Skegness ‘resilient’ to national retail crisis

The Hildreds Centre in Skegness. Photo by Philip Murray.
The Hildreds Centre in Skegness. Photo by Philip Murray.

THE DISTINCTIVE and unique retail sector in Skegness provides resilience against the troubles affecting national high streets, town centre manager Stefan Krause has claimed.

Despite a spate of recent shop closures and threats of more to come, Mr Krause remains optimistic about the town’s retail economy, which he believes has fared better than most across the country.

He said: “We have a strong entrepreneurial spirit in this town and a unique, distinctive identity, which is not as susceptible to the national problems affecting big brands.

“We also have millions of visitors besides the 20,000 year-round residents and a large number of affluent older people enabling us to capitalise on the ‘silver pound’.

“Businesses here work together at tackling problems rather than in isolation, which can be seen in our recent joined up approach to revitalising Lumley Road.”

Mr Krause’s claims have been corroborated by a study published by the Local Data Company last Tuesday which lists Skegness as having the fourth best retail occupancy rate in the East Midlands with just 6.9 per cent of its shop units vacant.

Although that survey was taken at the beginning of 2011, before many of the latest shop closures, Mr Krause has collated his own study which lists the vacancy rate as just over four per cent as of December last year.

He has pointed to the 18 new and refurbished premises which opened last year as evidence the town is surviving well amid the economic down turn.

The LDB report also identifies a number of problems including weak consumer confidence, rising unemployment, expanding supermarkets and increasing trends in online shopping which have trapped many retail centres in a ‘downward spiral’ that will be difficult to reverse.

Mr Krause believes the type of businesses that are emerging most rapidly in Skegness are those which have greater immunity to these problems than most.

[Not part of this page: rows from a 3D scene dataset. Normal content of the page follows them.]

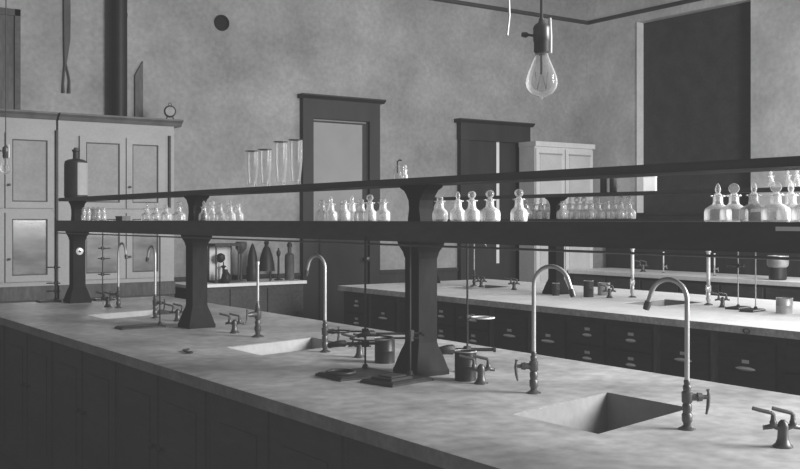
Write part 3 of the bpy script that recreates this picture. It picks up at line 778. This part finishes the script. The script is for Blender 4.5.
t = vase(278.5, [(.045, 0), (.045, .01), (.012, .02), (.010, .24), (.02, .26), (.022, .29), (.008, .31), (.008, .33)], 'slim dark stand right of the bell shaped cover', 'slim_stand')
t = thing('tall_cylinder', 'tall dark cylinder on the far right end of the side counter', 'apparatus', (5.13, 9.2, BT))
MB().lathe([(.05, 0), (.05, .22), (.045, .26), (.02, .28), (.02, .34)], seg=20).build('body', 'stile_wood', t, True)
MB().lathe([(.024, .34), (.028, .36), (.018, .385), (.003, .39)], seg=14).build('stopper', 'iron', t, True)

# ------------------------------------------------------------------ camera
cam = bpy.data.cameras.new('camera'); co = bpy.data.objects.new('camera', cam); C.objects.link(co)
co.location = (0, 0, EYE)
co.rotation_euler = (PI/2, 0, -.61677)
cam.sensor_fit = 'HORIZONTAL'; cam.sensor_width = 36
cam.lens = 1018/800*36
cam.shift_y = -(234.5-219.6)/800
cam.clip_start = .05; cam.clip_end = 100
bpy.context.scene.camera = co

# ------------------------------------------------------------------ light
wd = bpy.data.worlds.new('world'); bpy.context.scene.world = wd; wd.use_nodes = True
bg = wd.node_tree.nodes['Background']; bg.inputs[0].default_value = (1, 1, 1, 1); bg.inputs[1].default_value = .23
def area(name, loc, target, sx, sy, e):
    l = bpy.data.lights.new(name, 'AREA'); l.shape = 'RECTANGLE'; l.size = sx; l.size_y = sy; l.energy = e
    o = bpy.data.objects.new(name, l); C.objects.link(o); o.location = loc
    o.rotation_euler = (Vector(target)-Vector(loc)).to_track_quat('-Z', 'Y').to_euler()
    return o
area('assumed_light_near', (6.0, -1.2, 3.0), (3.4, 4.0, .9), 2.6, 2.8, 820)  # assumed main light, unseen off to the right, hung free of any window
area('added_fill_side', (9.5, 4.3, 2.7), (6.0, 5.6, .9), 1.4, 1.8, 95)  # added fill lamp, out of view, brightens the second bench
vs = bpy.context.scene.view_settings
vs.view_transform = 'Standard'; vs.look = 'None'; vs.exposure = 0; vs.gamma = 1
vs.use_curve_mapping = True            # faded print: black never falls below a dark grey
cm = vs.curve_mapping; cv = cm.curves[3]
cv.points[0].location = (0.0, LIFT); cv.points[1].location = (1.0, 1.0); cm.update()
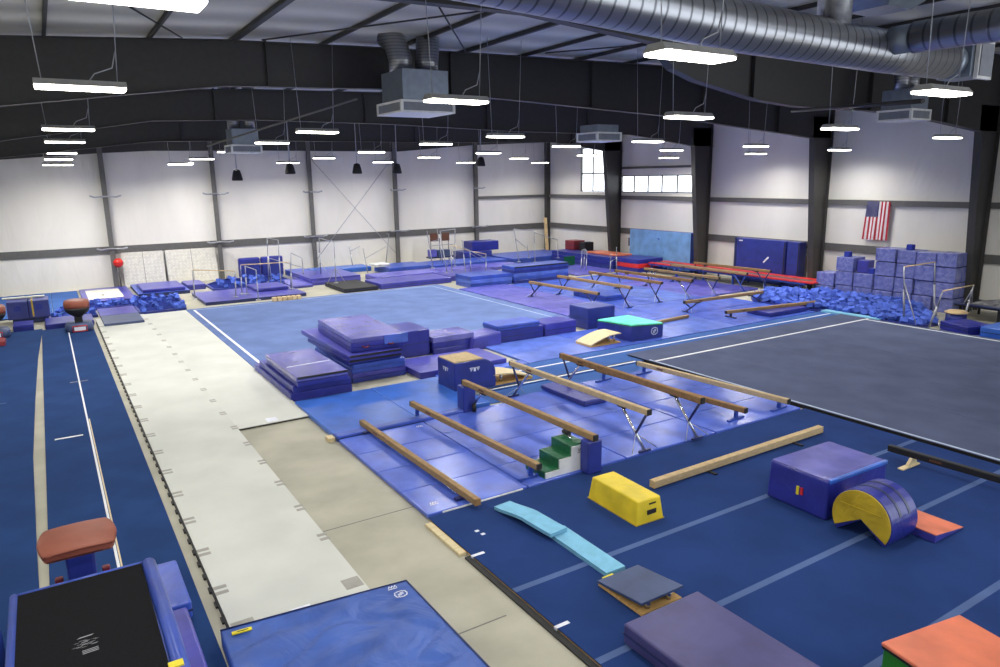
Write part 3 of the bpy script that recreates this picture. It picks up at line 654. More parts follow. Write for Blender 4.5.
emblem(t, (18.1, 18.295, .34), (1, 0, 0), (0, 0, 1), .3, kind=3)
# springboards
def springboard(label, x0, x1, y0, y1, z, mat, hi='y0', bent=False, rise=.22):
    t = thing('springboard', label, 'springboard', ((x0 + x1) / 2, (y0 + y1) / 2, z))
    ax = 'x' if hi[0] == 'y' else 'y'
    a0, a1 = (y0, y1) if ax == 'x' else (x0, x1)
    if hi[1] == '0': a0, a1 = a1, a0     # a0 low end, a1 high end
    n = 8; prof = []
    for k in range(n + 1):
        s_ = k / n; h = rise * (math.sin(s_ * PI * .58) / math.sin(PI * .58) * 1.0 if bent else s_)
        prof.append((a0 + (a1 - a0) * s_, z + .05 + h))
    cl = [(u, v + .035) for u, v in prof[::-1]]
    w0, w1 = (x0, x1) if ax == 'x' else (y0, y1)
    G().prism(prof + cl, ax, w0, w1).done('top_board', mat, t)
    G().prism([(u, v + .003) for u, v in prof] + [(u, v - .028) for u, v in prof[::-1]], ax, w0 + .01, w1 - .01).done('under_board', 'wood', t) if False else None
    pr2 = [(a0, z), (a1, z), (a1, z + .03), (a0, z + .05)]
    G().prism(pr2, ax, w0 + .02, w1 - .02).done('base_board', 'wood', t, 'plywood base board')
    for fr in (.72, .9):
        for q in (.25, .75):
            u = a0 + (a1 - a0) * fr; w = w0 + (w1 - w0) * q; hz = z + .05 + rise * (math.sin(fr * PI * .58) / math.sin(PI * .58) if bent else fr)
            p = (w, u) if ax == 'x' else (u, w)
            G().tube([(p[0], p[1], z + .03), (p[0], p[1], hz)], .045, 10).done('spring', 'chrome', t)
    return t
springboard('pale wooden springboard leaning against the mint-topped mat', 15.3, 16.65, 18.45, 19.3, .08, 'pale_wood', 'x1', True, .26)
springboard('pale curved springboard half hidden behind the vault block', 10.15, 11.5, 16.5, 17.3, .06, 'pale_wood', 'x0', True, .24)
t = springboard('navy carpeted springboard behind the purple mat in the foreground', 6.06, 6.84, 6.2, 7.1, .06, 'slate', 'y0', False, .12)
G().box(6.2, 6.4, 7.1, 7.16, .07, .12).done('wood_tag', 'tag', t, 'yellow wooden lip')
# octagonal vault block
t = thing('vault_block', 'blue vault training block with a tan top and rounded corner', 'vault', (9.5, 16.9, .06))
pr = [(8.92, .06), (10.24, .06), (10.24, .5), (10.22, .62), (10.16, .73), (10.06, .82), (9.94, .88), (9.82, .9), (8.92, .9)]
G().prism(pr, 'y', 16.5, 17.5, .03).done('body', 'royal_deep', t)
G().box(8.94, 9.85, 16.53, 17.47, .89, .925, .012).done('top_pad', 'suede_pale', t, 'tan suede top')
emblem(t, (9.55, 16.494, .64), (1, 0, 0), (0, 0, 1), .2, kind=1); emblem(t, (8.914, 17.0, .64), (0, -1, 0), (0, 0, 1), .2, kind=1)
G().box(8.91, 10.25, 16.492, 17.508, .2, .212).done('lower_seam', 'navy', t)
# steps
t = thing('step_block', 'green topped step block with white sides at the end of the low beams', 'steps', (8.05, 10.9, .06))
X = [7.6, 7.93, 8.23, 8.6]; Z = [.2, .4, .6]
G().prism([(X[0], .06), (X[3], .06), (X[3], Z[2]), (X[2], Z[2]), (X[2], Z[1]), (X[1], Z[1]), (X[1], Z[0]), (X[0], Z[0])], 'y', 10.47, 11.1).done('side_panel', 'white_vinyl', t, 'white side panels')
for k in range(3):
    g = G().box(X[k] - .02, X[k + 1] + .01, 10.5, 11.12, Z[k], Z[k] + .03, .01); g.box(X[k] - .025, X[k] - .003, 10.5, 11.12, Z[k] - (.18 if k else .12), Z[k] + .02); g.done('tread', 'green', t, 'shiny green tread')
emblem(t, (8.43, 10.466, .5), (1, 0, 0), (0, 0, 1), .12, 'girt')
# yellow trapezoid
t = thing('trapezoid_block', 'yellow trapezoid vaulting block in front of the beams', 'gym block', (8.15, 8.8, .06))
G().box(7.77, 8.39, 8.1, 9.42, .06, .47, .025, -.03, 3, 0, .06, .04).done('cover', 'yellow', t)
G().box(7.765, 8.395, 8.095, 9.425, .06, .075, 0, -.03).done('base_piping', 'gold', t)
G().box(8.0, 8.2, 8.105, 8.13, .2, .28).done('handle_slot', 'black', t, 'black handle slot'); G().box(8.05, 8.2, 8.12, 8.14, .37, .395).done('print', 'black', t)
# pale blue balance planks
def plank(label, pts, w, th, bow=0):
    t = thing('balance_plank', label, 'balance plank', (pts[0][0], pts[0][1], pts[0][2]))
    for nm, o, mt in (('foam_core', 0, 'skyfoam'), ('top_layer', th * .55, 'skyfoam')):
        g = G(); prev = None; n = 10; A, B = Vector(pts[0]), Vector(pts[1]); dr = (B - A).normalized(); sd = Vector((-dr.y, dr.x, 0)) * w / 2
        for k in range(n):
            s0, s1 = k / n, (k + 1) / n
            f = lambda s_: A.lerp(B, s_) + Vector((0, 0, o + bow * math.sin(s_ * PI) ** 2 * (1 if s_ < .6 else .8)))
            a, b_ = f(s0), f(s1); h = Vector((0, 0, th * .42))
            g.hexa([a - sd, a + sd, b_ + sd, b_ - sd], [a - sd + h, a + sd + h, b_ + sd + h, b_ - sd + h])
        g.done(nm, mt, t)
plank('pale blue foam plank nearer the springboard, lying flat', [(6.52, 8.72, .06), (6.5, 7.2, .06)], .36, .07)
plank('pale blue foam plank with a bowed top, its end resting on the other plank', [(6.28, 9.98, .07), (6.43, 8.5, .145)], .36, .06, .05)
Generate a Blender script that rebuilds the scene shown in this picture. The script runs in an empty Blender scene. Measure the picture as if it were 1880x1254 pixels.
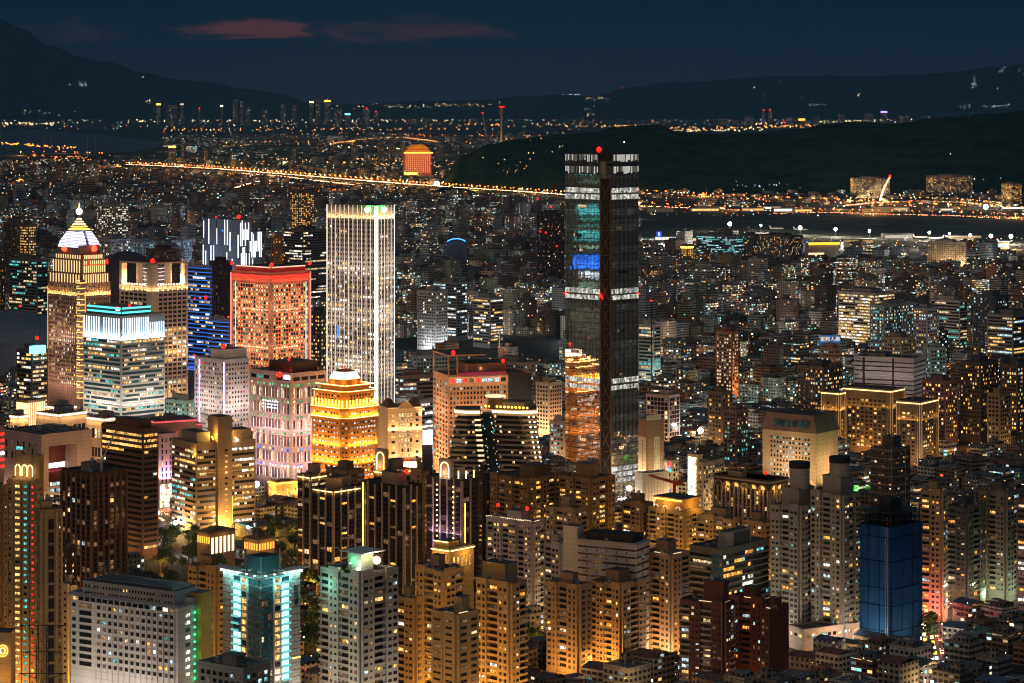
import bpy, math, random
from mathutils import Vector, noise as mnoise
S = bpy.context.scene
COL = S.collection
R = math.radians
# ---------------- camera, sky, sun, exposure ----------------
CAMH, K, HZ, CX = 320.0, 4640.0, 190.0, 940.0     # eye height; focal length in px of a 1880 px wide frame; horizon row
cd = bpy.data.cameras.new('camera'); cam = bpy.data.objects.new('camera', cd); COL.objects.link(cam)
cam.location = (0, 0, CAMH); cam.rotation_euler = (R(90), 0, 0)
cd.sensor_width = 36; cd.lens = 36*K/1880; cd.shift_y = -(627-HZ)/1880
cd.clip_start = 5; cd.clip_end = 150000
S.camera = cam
S.view_settings.view_transform = 'Standard'; S.view_settings.look = 'None'
S.view_settings.exposure = 0; S.view_settings.gamma = 1
S.render.engine = 'CYCLES'
cy = S.cycles
cy.use_denoising = True; cy.denoiser = 'OPENIMAGEDENOISE'
cy.max_bounces = 4; cy.diffuse_bounces = 2; cy.glossy_bounces = 3; cy.transmission_bounces = 2; cy.volume_bounces = 0
cy.sample_clamp_indirect = 12.0; cy.sample_clamp_direct = 0
cy.caustics_reflective = False; cy.caustics_refractive = False
cy.use_light_tree = True; cy.filter_width = 1.1

def N(nt, t, **kw):
    n = nt.nodes.new(t)
    for k, v in kw.items():
        if k in n.inputs.keys() if isinstance(k, str) else False: n.inputs[k].default_value = v
        else: setattr(n, k, v)
    return n
def LK(nt, a, b): nt.links.new(a, b)
def ramp(nt, stops, interp='LINEAR'):
    n = nt.nodes.new('ShaderNodeValToRGB'); cr = n.color_ramp; cr.interpolation = interp
    cr.elements[0].position = stops[0][0]; cr.elements[0].color = (*stops[0][1], 1)
    cr.elements[1].position = stops[-1][0]; cr.elements[1].color = (*stops[-1][1], 1)
    for p, c in stops[1:-1]:
        e = cr.elements.new(p); e.color = (*c, 1)
    return n
def mth(nt, op, a, b=None, c=None):
    n = nt.nodes.new('ShaderNodeMath'); n.operation = op
    for i, v in enumerate((a, b, c)):
        if v is None: continue
        if hasattr(v, 'links'): nt.links.new(v, n.inputs[i])
        else: n.inputs[i].default_value = v
    return n.outputs[0]

W = bpy.data.worlds.new('World'); S.world = W; W.use_nodes = True
nt = W.node_tree; nt.nodes.clear()
tc = nt.nodes.new('ShaderNodeTexCoord'); sp = nt.nodes.new('ShaderNodeSeparateXYZ'); LK(nt, tc.outputs['Generated'], sp.inputs[0])
# dusk gradient, horizon upwards (sin of elevation); the frame shows 0 .. 0.041
gz = mth(nt, 'MULTIPLY', sp.outputs[2], 10.0)
gr = ramp(nt, [(0.0, (.0100, .0140, .025)), (0.12, (.0088, .0135, .0245)), (0.28, (.003, .0128, .024)), (0.42, (.0004, .0108, .0215)), (.62, (.004, .018, .030)), (1.0, (.024, .048, .070))])
LK(nt, gz, gr.inputs[0])
# afterglow on a low cloud bank to the left of the view axis
az = mth(nt, 'DIVIDE', sp.outputs[0], sp.outputs[1])
def cloud(ax, ex, sx, sz, amp, nscale):
    u = mth(nt, 'DIVIDE', mth(nt, 'SUBTRACT', az, ax), sx); v = mth(nt, 'DIVIDE', mth(nt, 'SUBTRACT', sp.outputs[2], ex), sz)
    cb = nt.nodes.new('ShaderNodeCombineXYZ'); LK(nt, mth(nt, 'MULTIPLY', az, nscale), cb.inputs[0]); LK(nt, mth(nt, 'MULTIPLY', sp.outputs[2], nscale*5.5), cb.inputs[1]); cb.inputs[2].default_value = ax*7
    nz = nt.nodes.new('ShaderNodeTexNoise'); nz.inputs['Scale'].default_value = 1.0; nz.inputs['Detail'].default_value = 8; nz.inputs['Distortion'].default_value = .6; LK(nt, cb.outputs[0], nz.inputs[0])
    d = mth(nt, 'ADD', mth(nt, 'MULTIPLY', u, u), mth(nt, 'MULTIPLY', v, v))
    f = mth(nt, 'SUBTRACT', 1.0, d)
    f = mth(nt, 'MULTIPLY_ADD', mth(nt, 'SUBTRACT', nz.outputs[0], 0.5), 4.2, f)
    f = nt.nodes.new('ShaderNodeClamp'), f
    LK(nt, f[1], f[0].inputs[0])
    return mth(nt, 'MULTIPLY', mth(nt, 'POWER', f[0].outputs[0], 1.7), amp)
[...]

Although there is little that can be done about nationwide chain closures, he feels that the high proportion of small family run businesses will enable the town’s shopping streets to remain healthy.

Many of the newly opened businesses offer services rather than physical goods, which Mr Krause believes will be more resilient to the growing transition towards online shopping.

Recommendations put forward in the LBD report to address these problems support many of those offered by the Portas Review, which suggests that town centres should become more attractive places to shop and more supportive of markets. Mr Krause believes that Skegness is already following these recommendations through its attempts to partially pedestrianise Lumley Road to allow for more street markets.